Data records:
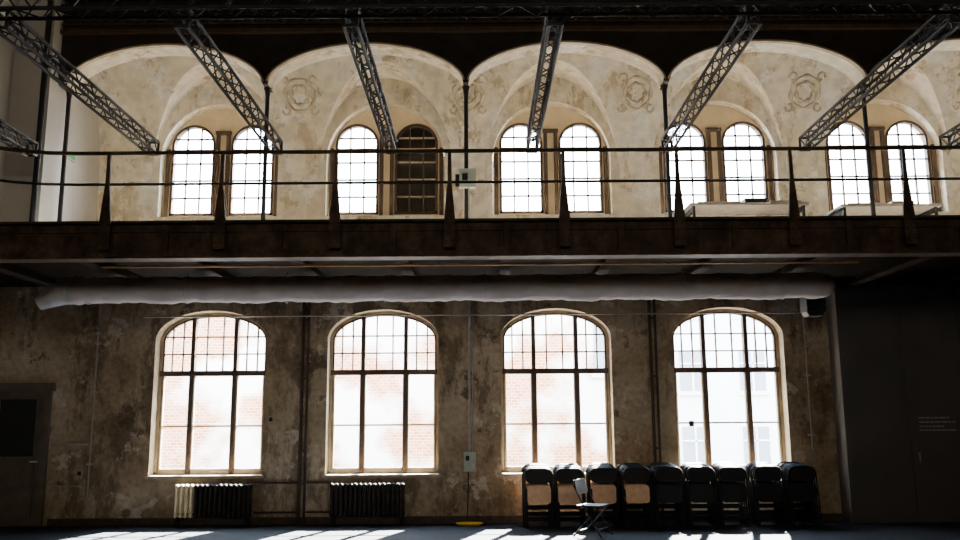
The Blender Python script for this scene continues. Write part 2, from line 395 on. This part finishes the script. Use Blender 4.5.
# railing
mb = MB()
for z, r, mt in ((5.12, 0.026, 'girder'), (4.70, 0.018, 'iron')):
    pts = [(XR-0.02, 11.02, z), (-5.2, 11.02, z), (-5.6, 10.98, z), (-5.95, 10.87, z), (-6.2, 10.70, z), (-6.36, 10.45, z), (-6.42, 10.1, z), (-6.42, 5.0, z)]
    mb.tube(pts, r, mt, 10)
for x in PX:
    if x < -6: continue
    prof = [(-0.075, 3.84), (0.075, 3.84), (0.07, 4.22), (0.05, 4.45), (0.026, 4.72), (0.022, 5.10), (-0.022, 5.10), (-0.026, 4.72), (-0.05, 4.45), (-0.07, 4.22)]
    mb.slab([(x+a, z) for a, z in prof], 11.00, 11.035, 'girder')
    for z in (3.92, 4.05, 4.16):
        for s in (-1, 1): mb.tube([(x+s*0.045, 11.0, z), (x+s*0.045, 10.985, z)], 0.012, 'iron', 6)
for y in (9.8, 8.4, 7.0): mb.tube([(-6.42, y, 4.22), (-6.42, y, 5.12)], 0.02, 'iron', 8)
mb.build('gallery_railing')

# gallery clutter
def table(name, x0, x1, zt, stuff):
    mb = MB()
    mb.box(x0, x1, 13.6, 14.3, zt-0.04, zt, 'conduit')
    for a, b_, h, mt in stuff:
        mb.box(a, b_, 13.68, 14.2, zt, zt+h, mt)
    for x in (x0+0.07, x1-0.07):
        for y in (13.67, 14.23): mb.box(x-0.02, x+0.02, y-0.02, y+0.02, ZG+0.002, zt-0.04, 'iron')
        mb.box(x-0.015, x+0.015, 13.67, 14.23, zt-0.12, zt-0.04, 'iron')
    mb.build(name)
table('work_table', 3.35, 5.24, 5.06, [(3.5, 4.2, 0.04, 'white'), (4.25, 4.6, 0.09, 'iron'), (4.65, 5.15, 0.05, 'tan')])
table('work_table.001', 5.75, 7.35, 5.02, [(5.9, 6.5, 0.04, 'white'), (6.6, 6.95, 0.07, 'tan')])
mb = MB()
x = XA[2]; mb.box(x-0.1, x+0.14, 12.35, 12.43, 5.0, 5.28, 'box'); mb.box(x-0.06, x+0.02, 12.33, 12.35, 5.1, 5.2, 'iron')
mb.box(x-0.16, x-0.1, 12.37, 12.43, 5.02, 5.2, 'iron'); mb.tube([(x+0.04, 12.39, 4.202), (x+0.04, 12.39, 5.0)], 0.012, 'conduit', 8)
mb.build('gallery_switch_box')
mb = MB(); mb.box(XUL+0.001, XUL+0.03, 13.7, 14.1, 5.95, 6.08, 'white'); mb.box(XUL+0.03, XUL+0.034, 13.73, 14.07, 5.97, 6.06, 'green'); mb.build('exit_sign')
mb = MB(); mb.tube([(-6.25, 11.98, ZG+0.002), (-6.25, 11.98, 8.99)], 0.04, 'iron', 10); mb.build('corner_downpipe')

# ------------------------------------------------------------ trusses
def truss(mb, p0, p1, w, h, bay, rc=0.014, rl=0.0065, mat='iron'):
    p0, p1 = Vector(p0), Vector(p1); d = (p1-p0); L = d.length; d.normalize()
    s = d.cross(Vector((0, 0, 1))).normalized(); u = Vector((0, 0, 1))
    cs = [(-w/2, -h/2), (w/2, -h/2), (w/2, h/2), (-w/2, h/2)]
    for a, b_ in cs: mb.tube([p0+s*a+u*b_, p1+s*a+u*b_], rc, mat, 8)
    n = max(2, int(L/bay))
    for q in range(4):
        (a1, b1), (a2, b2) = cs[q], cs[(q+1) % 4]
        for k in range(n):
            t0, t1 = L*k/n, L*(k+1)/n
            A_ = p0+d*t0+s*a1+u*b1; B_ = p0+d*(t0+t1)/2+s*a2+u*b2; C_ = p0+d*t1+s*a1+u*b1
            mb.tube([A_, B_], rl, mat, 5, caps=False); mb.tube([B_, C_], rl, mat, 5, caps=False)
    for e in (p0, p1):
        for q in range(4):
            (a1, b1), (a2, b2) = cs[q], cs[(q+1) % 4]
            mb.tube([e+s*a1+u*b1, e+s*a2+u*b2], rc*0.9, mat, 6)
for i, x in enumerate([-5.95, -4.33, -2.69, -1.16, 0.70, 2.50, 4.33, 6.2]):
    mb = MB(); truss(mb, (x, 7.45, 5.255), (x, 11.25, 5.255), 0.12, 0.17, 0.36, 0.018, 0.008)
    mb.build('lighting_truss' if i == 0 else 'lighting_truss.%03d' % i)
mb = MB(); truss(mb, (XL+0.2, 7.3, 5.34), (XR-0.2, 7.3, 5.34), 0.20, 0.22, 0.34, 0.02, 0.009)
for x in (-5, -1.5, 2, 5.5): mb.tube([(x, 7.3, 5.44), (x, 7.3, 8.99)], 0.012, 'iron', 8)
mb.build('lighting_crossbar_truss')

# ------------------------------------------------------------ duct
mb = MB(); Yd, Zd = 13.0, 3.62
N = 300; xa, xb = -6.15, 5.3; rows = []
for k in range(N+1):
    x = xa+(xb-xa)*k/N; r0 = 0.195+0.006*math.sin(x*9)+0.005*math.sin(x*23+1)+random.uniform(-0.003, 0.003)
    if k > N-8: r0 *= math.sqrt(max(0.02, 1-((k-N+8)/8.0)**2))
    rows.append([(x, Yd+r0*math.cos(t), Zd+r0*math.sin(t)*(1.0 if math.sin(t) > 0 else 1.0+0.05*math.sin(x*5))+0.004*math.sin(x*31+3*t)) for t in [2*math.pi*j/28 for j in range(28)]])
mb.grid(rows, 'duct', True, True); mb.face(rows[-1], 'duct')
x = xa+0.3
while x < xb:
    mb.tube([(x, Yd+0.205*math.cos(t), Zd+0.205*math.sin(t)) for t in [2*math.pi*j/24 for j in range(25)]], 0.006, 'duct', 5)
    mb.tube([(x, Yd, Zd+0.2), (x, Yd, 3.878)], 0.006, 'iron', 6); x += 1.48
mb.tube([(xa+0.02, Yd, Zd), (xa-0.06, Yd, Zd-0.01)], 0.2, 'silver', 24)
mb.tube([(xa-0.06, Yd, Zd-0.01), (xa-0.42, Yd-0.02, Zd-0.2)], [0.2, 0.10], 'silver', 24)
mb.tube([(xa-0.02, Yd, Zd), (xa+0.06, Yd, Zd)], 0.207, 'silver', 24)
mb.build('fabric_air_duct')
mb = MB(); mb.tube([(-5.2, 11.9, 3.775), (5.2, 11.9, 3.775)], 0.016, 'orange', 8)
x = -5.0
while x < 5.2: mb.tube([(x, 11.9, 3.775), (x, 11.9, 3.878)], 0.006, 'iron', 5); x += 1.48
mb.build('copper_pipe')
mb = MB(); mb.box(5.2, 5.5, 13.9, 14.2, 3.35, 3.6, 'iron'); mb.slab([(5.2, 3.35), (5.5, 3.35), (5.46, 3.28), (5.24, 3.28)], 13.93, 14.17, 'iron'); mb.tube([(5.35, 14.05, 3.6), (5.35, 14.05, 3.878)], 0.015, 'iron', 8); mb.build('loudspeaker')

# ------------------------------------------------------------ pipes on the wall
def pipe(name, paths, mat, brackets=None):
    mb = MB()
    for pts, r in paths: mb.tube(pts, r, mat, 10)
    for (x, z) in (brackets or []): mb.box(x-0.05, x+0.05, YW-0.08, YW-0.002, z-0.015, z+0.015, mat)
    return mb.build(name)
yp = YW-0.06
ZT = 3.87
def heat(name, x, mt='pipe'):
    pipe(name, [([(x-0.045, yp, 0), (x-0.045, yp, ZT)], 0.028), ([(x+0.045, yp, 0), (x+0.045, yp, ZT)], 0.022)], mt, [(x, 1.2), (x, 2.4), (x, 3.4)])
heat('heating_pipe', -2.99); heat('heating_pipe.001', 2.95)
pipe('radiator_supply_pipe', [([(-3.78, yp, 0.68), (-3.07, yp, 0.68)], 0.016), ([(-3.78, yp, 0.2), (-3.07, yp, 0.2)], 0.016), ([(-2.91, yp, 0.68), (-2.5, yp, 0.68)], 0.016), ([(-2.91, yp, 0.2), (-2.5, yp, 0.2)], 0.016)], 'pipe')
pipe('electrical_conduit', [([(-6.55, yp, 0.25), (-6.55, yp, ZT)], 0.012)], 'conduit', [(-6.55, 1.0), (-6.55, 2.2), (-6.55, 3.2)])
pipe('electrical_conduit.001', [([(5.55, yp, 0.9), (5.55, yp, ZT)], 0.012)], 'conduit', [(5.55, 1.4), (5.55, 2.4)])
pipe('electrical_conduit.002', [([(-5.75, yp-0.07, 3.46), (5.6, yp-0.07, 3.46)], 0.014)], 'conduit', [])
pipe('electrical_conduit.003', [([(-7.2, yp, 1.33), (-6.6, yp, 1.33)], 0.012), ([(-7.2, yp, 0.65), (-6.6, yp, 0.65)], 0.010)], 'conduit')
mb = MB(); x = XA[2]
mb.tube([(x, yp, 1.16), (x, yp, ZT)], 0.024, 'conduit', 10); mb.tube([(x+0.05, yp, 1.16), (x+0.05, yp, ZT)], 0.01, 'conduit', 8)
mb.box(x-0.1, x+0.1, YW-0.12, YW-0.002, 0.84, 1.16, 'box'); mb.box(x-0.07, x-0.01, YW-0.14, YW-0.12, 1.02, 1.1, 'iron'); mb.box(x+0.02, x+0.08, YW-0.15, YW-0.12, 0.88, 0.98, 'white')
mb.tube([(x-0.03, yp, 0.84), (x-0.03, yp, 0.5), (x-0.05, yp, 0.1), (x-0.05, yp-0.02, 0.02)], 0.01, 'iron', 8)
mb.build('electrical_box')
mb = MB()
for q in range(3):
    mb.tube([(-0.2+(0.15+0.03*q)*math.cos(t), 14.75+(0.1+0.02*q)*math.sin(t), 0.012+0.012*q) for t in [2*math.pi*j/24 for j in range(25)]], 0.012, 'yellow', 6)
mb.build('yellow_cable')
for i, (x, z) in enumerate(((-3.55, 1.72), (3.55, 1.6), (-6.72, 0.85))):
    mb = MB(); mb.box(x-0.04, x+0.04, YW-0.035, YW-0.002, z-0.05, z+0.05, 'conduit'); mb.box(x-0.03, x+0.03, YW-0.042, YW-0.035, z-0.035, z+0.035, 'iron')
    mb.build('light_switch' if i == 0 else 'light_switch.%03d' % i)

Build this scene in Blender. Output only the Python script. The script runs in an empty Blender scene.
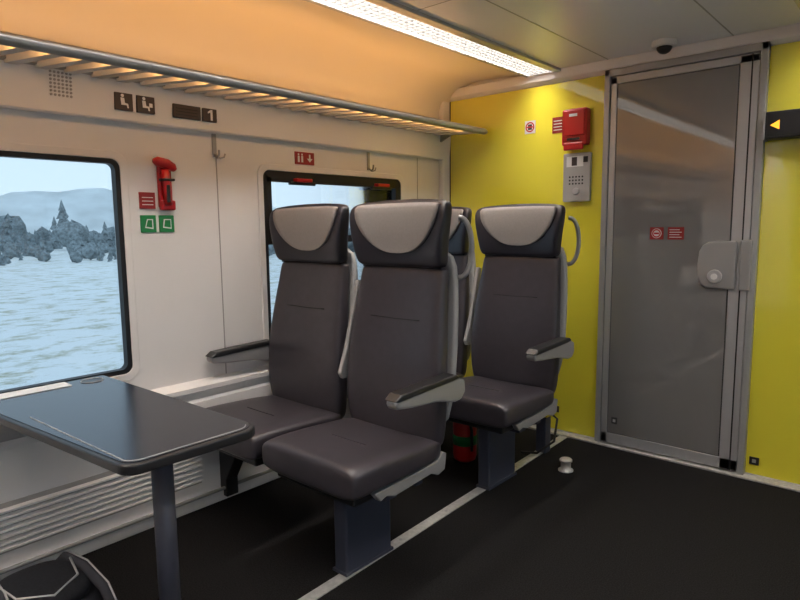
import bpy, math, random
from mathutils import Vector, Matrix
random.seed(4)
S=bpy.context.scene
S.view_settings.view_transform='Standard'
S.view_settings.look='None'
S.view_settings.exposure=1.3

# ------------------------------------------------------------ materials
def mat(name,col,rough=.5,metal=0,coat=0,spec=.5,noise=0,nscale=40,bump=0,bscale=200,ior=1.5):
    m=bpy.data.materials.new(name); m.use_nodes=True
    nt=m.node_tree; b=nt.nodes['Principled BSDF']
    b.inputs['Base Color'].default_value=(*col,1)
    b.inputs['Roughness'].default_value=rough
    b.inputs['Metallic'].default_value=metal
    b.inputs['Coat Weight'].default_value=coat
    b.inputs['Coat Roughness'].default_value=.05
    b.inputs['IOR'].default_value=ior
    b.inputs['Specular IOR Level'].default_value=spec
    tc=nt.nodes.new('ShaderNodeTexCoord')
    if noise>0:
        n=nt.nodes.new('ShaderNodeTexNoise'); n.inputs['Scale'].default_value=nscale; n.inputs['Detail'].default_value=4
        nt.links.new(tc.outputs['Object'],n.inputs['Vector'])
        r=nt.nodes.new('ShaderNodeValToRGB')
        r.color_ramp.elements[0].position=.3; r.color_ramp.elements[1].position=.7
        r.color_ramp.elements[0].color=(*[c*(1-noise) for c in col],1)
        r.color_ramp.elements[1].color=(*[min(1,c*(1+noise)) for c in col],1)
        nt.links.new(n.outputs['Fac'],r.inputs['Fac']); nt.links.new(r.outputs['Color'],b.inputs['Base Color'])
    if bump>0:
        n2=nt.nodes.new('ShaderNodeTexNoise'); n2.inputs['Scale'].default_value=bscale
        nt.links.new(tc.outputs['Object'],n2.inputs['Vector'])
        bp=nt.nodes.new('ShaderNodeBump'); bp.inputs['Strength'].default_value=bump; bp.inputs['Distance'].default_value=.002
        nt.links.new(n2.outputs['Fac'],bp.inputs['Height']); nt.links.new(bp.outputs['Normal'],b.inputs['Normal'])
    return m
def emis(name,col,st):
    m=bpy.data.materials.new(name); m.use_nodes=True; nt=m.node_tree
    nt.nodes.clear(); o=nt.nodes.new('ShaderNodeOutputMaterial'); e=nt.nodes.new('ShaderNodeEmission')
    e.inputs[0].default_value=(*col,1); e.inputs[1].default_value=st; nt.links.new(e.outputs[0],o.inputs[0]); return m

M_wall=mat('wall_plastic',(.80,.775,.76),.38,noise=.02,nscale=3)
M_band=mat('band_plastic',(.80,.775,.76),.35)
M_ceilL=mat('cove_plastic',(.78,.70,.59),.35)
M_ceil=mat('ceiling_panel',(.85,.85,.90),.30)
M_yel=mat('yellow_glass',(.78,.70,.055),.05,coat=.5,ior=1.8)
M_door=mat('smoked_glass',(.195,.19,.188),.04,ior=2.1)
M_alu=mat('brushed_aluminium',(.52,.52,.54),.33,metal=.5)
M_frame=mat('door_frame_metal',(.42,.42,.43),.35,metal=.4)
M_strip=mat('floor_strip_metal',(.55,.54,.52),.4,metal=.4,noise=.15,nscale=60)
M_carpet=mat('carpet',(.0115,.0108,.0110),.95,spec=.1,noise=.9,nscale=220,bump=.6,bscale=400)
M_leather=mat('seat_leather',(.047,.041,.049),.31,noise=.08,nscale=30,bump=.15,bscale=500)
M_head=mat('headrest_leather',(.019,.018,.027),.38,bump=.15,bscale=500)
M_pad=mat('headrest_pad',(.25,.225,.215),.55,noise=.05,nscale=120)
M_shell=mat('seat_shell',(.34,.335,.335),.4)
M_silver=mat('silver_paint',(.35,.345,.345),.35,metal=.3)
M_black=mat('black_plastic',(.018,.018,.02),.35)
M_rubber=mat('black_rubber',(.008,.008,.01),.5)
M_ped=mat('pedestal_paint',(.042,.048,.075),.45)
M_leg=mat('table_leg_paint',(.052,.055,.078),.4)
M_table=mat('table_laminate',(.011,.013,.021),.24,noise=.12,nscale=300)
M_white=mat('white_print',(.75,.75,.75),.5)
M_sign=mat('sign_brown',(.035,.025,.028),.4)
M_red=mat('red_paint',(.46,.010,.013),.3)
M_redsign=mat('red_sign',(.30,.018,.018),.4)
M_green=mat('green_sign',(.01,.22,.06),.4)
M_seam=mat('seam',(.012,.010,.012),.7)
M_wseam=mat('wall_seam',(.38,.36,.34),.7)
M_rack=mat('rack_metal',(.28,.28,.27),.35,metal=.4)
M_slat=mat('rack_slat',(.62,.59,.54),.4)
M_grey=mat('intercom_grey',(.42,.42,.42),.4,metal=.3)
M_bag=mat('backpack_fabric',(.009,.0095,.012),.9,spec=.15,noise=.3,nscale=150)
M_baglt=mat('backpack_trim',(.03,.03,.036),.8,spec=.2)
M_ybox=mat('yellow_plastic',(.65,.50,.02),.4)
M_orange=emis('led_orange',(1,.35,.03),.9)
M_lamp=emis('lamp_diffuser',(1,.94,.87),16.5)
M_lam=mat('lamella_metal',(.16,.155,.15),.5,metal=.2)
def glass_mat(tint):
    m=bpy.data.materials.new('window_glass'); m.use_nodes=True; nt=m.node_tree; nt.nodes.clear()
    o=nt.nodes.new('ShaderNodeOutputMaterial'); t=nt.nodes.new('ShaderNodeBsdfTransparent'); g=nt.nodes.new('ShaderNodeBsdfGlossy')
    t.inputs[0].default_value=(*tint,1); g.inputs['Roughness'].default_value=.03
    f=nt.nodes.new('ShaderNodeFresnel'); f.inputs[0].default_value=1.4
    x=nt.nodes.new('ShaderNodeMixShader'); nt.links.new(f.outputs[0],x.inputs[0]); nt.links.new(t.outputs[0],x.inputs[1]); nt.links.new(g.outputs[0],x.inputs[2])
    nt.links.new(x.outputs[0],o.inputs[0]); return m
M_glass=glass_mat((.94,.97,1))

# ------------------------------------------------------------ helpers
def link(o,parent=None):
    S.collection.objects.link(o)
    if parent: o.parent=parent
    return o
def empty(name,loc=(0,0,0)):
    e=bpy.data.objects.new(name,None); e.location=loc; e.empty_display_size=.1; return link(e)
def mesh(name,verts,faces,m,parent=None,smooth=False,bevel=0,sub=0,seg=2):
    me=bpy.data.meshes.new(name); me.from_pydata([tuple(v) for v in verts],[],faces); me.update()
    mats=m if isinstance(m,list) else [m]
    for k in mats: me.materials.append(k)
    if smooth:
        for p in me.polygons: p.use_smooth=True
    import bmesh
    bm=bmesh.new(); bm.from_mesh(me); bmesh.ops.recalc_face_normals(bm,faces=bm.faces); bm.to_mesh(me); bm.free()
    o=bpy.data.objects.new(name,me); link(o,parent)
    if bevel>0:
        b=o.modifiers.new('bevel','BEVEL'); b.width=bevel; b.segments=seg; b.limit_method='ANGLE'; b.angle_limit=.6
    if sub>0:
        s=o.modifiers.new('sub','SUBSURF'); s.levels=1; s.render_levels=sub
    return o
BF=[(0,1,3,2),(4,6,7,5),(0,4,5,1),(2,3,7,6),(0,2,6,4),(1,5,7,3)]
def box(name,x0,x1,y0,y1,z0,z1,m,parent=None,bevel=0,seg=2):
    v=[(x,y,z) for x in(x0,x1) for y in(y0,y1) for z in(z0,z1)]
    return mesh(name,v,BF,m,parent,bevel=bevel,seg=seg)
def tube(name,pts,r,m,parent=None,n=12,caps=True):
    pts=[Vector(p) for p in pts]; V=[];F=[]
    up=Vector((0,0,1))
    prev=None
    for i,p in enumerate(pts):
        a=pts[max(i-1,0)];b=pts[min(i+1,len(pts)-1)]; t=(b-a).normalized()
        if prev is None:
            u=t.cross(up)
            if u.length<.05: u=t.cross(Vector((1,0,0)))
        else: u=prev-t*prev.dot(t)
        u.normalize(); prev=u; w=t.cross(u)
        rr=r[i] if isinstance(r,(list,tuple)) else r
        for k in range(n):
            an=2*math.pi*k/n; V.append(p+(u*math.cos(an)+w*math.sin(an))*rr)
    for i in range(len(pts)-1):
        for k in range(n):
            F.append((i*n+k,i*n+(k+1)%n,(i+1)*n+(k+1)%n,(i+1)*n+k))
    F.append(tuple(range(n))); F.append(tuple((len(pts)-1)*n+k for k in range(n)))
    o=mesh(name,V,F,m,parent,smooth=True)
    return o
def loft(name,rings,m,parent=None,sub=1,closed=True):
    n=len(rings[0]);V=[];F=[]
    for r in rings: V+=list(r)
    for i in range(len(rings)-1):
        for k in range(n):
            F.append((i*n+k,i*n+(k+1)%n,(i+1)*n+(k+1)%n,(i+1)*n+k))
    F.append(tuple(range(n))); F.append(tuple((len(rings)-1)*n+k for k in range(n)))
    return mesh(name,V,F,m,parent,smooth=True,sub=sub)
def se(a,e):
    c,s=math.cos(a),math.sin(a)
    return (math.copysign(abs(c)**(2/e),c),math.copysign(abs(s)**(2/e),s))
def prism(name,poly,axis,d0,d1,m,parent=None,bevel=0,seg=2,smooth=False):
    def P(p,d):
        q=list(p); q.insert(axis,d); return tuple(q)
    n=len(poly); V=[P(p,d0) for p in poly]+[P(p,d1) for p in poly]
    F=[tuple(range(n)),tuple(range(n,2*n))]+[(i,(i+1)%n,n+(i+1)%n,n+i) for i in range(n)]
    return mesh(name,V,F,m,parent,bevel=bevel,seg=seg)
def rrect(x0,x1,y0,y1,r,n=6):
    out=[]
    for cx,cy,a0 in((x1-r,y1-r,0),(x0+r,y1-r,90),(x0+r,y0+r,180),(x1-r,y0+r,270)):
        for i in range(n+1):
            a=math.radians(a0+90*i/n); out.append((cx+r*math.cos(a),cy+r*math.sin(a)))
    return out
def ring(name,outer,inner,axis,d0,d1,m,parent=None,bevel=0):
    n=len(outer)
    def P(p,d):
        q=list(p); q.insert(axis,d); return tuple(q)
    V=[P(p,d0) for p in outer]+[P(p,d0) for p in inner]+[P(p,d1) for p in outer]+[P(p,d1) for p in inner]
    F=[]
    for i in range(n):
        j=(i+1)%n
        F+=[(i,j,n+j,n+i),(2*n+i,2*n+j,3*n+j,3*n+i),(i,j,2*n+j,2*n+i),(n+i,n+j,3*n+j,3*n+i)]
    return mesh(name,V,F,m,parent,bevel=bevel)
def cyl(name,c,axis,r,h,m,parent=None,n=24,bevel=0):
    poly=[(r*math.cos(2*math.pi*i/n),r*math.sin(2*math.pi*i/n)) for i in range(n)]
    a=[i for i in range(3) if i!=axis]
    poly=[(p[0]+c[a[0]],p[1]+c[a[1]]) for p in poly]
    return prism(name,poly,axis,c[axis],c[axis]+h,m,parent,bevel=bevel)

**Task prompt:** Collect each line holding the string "script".

**Output of the task:**
The Blender Python script for this scene continues. Write part 2, from line 395 on. This part finishes the script. Use Blender 4.5.
Build this scene in Blender. Output only the Python script. The script runs in an empty Blender scene.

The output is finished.